All I want for Christmas…
EFF leader Julius Malema. Picture: Tracy Lee Stark
The Commander in Chief (CIC) of the Economic Freedom Fighters (EFF) Julius Malema said the five years of leading the EFF had been a difficult journey that had both challenges and successes.
Malema said the party’s leadership was still confident that the organisation had been the champion of the dejected masses and that it had disrupted the fabric of the South African economy.
He was delivering a political report at the party’s second elective conference, which he said would assess whether they had been true to the ideas of the organisation.
“It is this People’s Assembly that will reflect on whether the ideas of the organisation were maintained through all subjective and objective challenges. These ideals are captured in our founding manifesto, and seven non-negotiable cardinal pillars of economic freedom. More importantly, this People’s Assembly is tasked with giving the organisation a renewed mandate for our future struggles for economic freedom,” Malema said.
He said the second national elective conference was tasked with developing a revolutionary road map and that the conference should elect competent leadership that would carry the revolution forward.
Malema spoke strongly about socialism as a way of ending the private ownership of the means of production.

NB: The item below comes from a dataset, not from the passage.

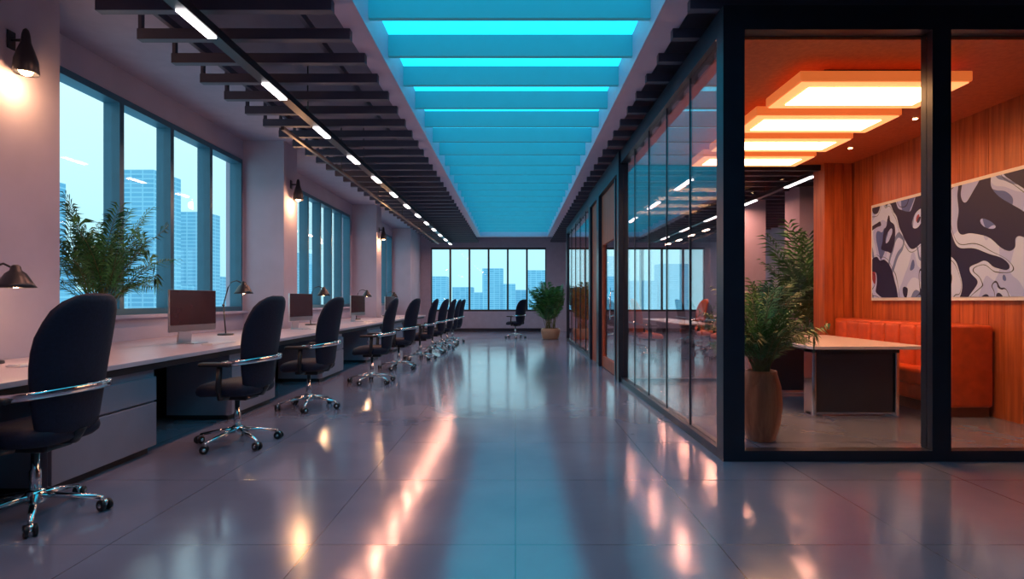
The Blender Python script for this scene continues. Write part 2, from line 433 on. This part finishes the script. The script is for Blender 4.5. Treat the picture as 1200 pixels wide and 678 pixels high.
b.box(GX+.04, GX+.05, 11.7, 17.0, .07, 3.22, M['glass'])
b.finish('glass_partition_wall')
b = MB()
b.box(GX+.12, 2.75, 17.0, 17.15, 0, 3.4, M['wood']); b.finish('wall_wood_divider')
b = MB(); b.box(5.0, 5.6, 12.6, 13.2, 0, 3.95, M['wall']); b.finish('column')
b = MB(); b.box(5.55, 6.15, 11.0, 11.6, 0, 3.95, M['soffit']); b.finish('column')

# ------------------------------------------------------------------ track light
PINK = (1, .40, .25)
def track(x, y0, y1, first, step, ln, rods, e, col=PINK):
    p = empty('track_light')
    b = MB()
    b.box(x-.05, x+.05, y0, y1, 3.27, 3.34, M['black'])
    for k in rods: b.tube([(x, k, 3.34), (x, k, 3.95)], .008, M['black'], 6)
    b.finish('rail', parent=p)
    b = MB(); k = first; i = 0
    while k+ln < y1:
        b.box(x-.035, x+.035, k, k+ln, 3.255, 3.272, M['led'])
        light('led_light', 'AREA', (x, k+ln/2, 3.25), e, col, p, .09, (0, 0, 0), None, ln)
        k += step
    b.finish('led_strips', parent=p)
ro = [4.32-.475*13+.2375+.475*j for j in range(2, 50, 5)]
track(-2.38, -1.0, 21.0, 4.0-1.36*3, 1.36, .42, [r for r in ro if -1 < r < 21], 12)
track(4.95, 9.2, 20.0, 9.4, 2.2, .9, [r for r in ro if 9.3 < r < 19.8], 30)
track(3.0, 9.2, 16.5, 9.6, 2.2, .9, [r for r in ro if 9.3 < r < 16.4], 26)
b = MB()
b.box(-2.75, -2.71, 6.6, 20.0, 3.2, 3.24, M['black'])
for k in [r for r in ro if 6.7 < r < 20]: b.tube([(-2.73, k, 3.24), (-2.73, k, 3.95)], .008, M['black'], 6)
b.finish('suspended_rail')

# ------------------------------------------------------------------ wall sconces
def sconce(x, y, z, wallx, e):
    p = empty('wall_sconce', (x, y, z))
    b = MB()
    b.lathe([(.008, .25), (.02, .235), (.028, .20), (.034, .14), (.055, .08), (.078, .0), (.085, -.09), (.08, -.10), (.07, -.08), (.06, 0.0), (.02, .06)], (0, 0, 0), M['black'], 24)
    b.tube([(0, 0, .16), (wallx-x, 0, .16)], .011, M['black'], 8)
    b.box(wallx-x, wallx-x+.012, -.035, .035, .09, .23, M['black'], .004)
    b.finish('shade', parent=p)
    b = MB(); b.sphere((0, 0, -.065), .05, M['warmbulb']); b.finish('bulb', parent=p)
    light('sconce_light', 'POINT', (0.04, 0, -.18), e, (1, .50, .22), p, .06)
sconce(-3.78, 4.35, 3.05, -3.9, 12)
sconce(-3.58, 9.28, 2.95, -3.7, 16)
sconce(-3.58, 15.28, 2.95, -3.7, 16)

# ------------------------------------------------------------------ desk
desk = empty('long_workstation_desk')
b = MB()
b.box(-3.68, -2.80, 1.2, 17.6, .715, .75, M['desk'], .004)
b.box(-4.34, -3.68, 4.83, 8.99, .715, .75, M['desk']); b.box(-4.34, -3.68, 9.56, 14.99, .715, .75, M['desk']); b.box(-4.34, -3.68, 15.56, 17.6, .715, .75, M['desk'])
b.box(-3.89, -3.68, 1.2, 4.83, .715, .75, M['desk'])
b.finish('worktop', parent=desk)
b = MB()
b.box(-3.66, -2.84, 1.2, 17.58, .66, .714, M['deskdark']); b.box(-3.66, -3.62, 1.2, 17.58, .0, .66, M['deskdark'])
b.finish('frame', parent=desk)
b = MB()
for y0 in (1.7, 3.45, 5.65, 8.3, 10.9, 13.2, 15.4):
    y1 = y0+1.02
    b.box(-3.5, -2.87, y0, y1, .05, .66, M['cab']); b.box(-3.45, -2.90, y0+.03, y1-.03, 0, .05, M['deskdark'])
    b.box(-2.87, -2.845, y0+.005, y1-.005, .06, .40, M['cab'], .004); b.box(-2.87, -2.845, y0+.005, y1-.005, .415, .60, M['cab'], .004)
b.finish('drawer_units', parent=desk)

# ------------------------------------------------------------------ monitors / keyboards / lamps
def monitor_mesh():
    b = MB()
    b.box(-.012, .012, -.32, .32, .13, .56, M['alu'], .004)
    b.box(.0125, .0145, -.318, .318, .20, .558, M['screen'])
    b.box(.0125, .014, -.318, .318, .132, .199, M['alu'])
    b.grid_rings([[(x-.03, y, z) for (x, y, z) in ((-.02, -.09, 0.30), (.0, -.09, .30), (.0, .09, .30), (-.02, .09, .30))],
                  [(-.10, -.09, .12), (-.085, -.09, .12), (-.085, .09, .12), (-.10, .09, .12)],
                  [(-.12, -.09, .012), (-.10, -.09, .012), (-.10, .09, .012), (-.12, .09, .012)]], M['alu'], False)
    b.box(-.12, .10, -.10, .10, 0, .012, M['alu'], .004)
    return b.mesh('desktop_monitor')
mm = monitor_mesh()
b = MB(); b.box(-.06, .06, -.21, .21, 0, .012, M['white'], .003)
for r in range(5):
    for c in range(13):
        b.box(-.052+r*.021, -.034+r*.021, -.20+c*.031, -.174+c*.031, .012, .016, M['white'])
kb = b.mesh('computer_keyboard')
mons = [5.92, 8.9, 12.1, 15.2]
for i, y in enumerate(mons):
    place(mm, 'desktop_monitor', (-3.39, y, .75), math.radians(-11))
    place(kb, 'computer_keyboard', (-3.10, y-.02, .75), math.radians(-5))
place(kb, 'computer_keyboard', (-3.35, 4.0, .75), math.radians(-10))

def desk_lamp(x, y, lit=6):
    p = empty('desk_lamp', (x, y, .75), 0)
    b = MB()
    b.lathe([(.10, 0), (.10, .012), (.095, .02), (.015, .024)], (0, 0, 0), M['black'])
    b.tube([(0, 0, .02), (-.03, 0, .38)], .009, M['black'], 8)
    b.sphere((-.03, 0, .39), .018, M['black'])
    b.tube([(-.03, 0, .39), (.04, -.02, .62), (.09, -.03, .69), (.16, -.04, .71), (.23, -.05, .68)], .008, M['black'], 8)
    b.finish('stand', parent=p)
    b = MB()
    b.lathe([(.015, .10), (.028, .09), (.035, .06), (.06, .04), (.10, -.03), (.12, -.06), (.115, -.06), (.09, -.03), (.04, .03)], (.26, -.055, .60), M['black'], 24)
    b.tube([(.23, -.05, .68), (.26, -.055, .69)], .01, M['black'], 8)
    b.finish('shade', parent=p)
    b = MB(); b.sphere((.26, -.055, .565), .028, M['warmbulb']); b.finish('bulb', parent=p)
    light('lamp_light', 'POINT', (.26, -.055, .52), lit, (1, .55, .28), p, .03)
for y in (4.0, 7.35, 10.4, 13.4, 16.4): desk_lamp(-3.78 if y > 5 else -3.76, y)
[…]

However, Xubera Institute for Research and Development political analyst Benedict Xolani Dube criticised the report for lacking any practical solutions.
“The EFF is trying to find relevancy post-Zuma because there is nothing really outstanding and remarkable that we can say it makes the EFF to be relevant in the politics of South Africa. This report is just a contradiction of many things to try and sound radical. He spoke about socialism and how Cuba is using it but we all know that Cuba is no longer a socialist company. And if he is really a pan-Africanist he is supposed to be worried regarding the current state of Africa,” Dube said.
Malema also promised to persuade the conference to consider having a command wing that focuses on women.
“We are a country that treats women with disdain. A woman in South Africa is ultimately just a tool for men’s sexual satisfaction, a domestic slave who must raise children, often under completely exploitative conditions. We can indeed fix the criminal justice system to ensure that it punishes perpetrators of those horrific crimes,” Malema said.
Another independent political analyst, Sibusiso Ndlovu, said although the report represented the status quo of the middle class, it left those with economic interests wondering on the direction that the EFF was taking as the “government in waiting”.
“Free education sounds better in rhetoric; Malema doesn’t outline where the funding will come from, or outline a clear plan on the legal regulation on how the Reserve Bank will be run,” Ndlovu said.
He said although the report acknowledged that the EFF was growing, it failed to address how they were going to make sure that it was represented in the 24 municipalities where it was currently not represented.
“If the EFF want to stay long in politics they must consider reviewing their ideology.”